Whatever detours into commercial photography Adams may have made, these did not inform his real work. (Whether they actually detracted from it ultimately is another question, and one that am I undecided about.)

You can do advertising, or weddings, or products, or photojournalism and be a hack. You can also do advertising, or weddings, or products, or photojournalism, or write, or many other things, and also be a real photographer.

So what is a real photographer? Here are my thoughts.

A real photographer understands the techniques and technicalities of photography, and the image-making process. Back when I had my first photography career, this meant knowing about cameras, lenses, film, darkrooms, and all that stuff. Today, this means understanding cameras, lenses, digital workflow, the RAW file format, and how to prepare images in Photoshop. The subject matter changes, but the level of knowledge and attention to detail required does not.

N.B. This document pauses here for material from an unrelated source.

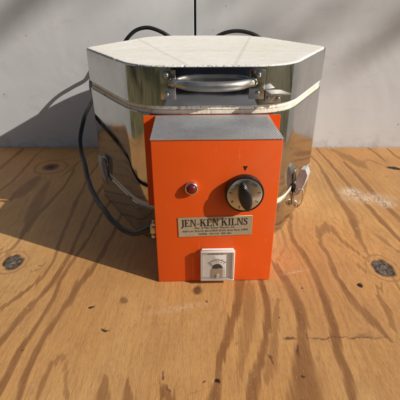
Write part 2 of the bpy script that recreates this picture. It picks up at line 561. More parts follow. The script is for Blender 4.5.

A photographer is a craftsperson.

A photographer has a good eye, looks at the world in an original way, and knows how to capture that original vision as a two-dimensional image.

A photographer behaves professionally, and with integrity. He does not lie or manipulate, and uses his photographs for purposes of good, not evil.

A photographer cares about what he photographs, and that empathy can be seen in his imagery.

A photographer understands light, color, focus, shadow, and composition.

A photographer is like a knight on a quest. Even the goal of the quest may not be entirely clear. The photographer goes forth, in whatever milieu is most his own, and takes the adventure that is given to him. He may succeed and bring back great images, or more likely not, but the point is not the goals and results but rather the journey.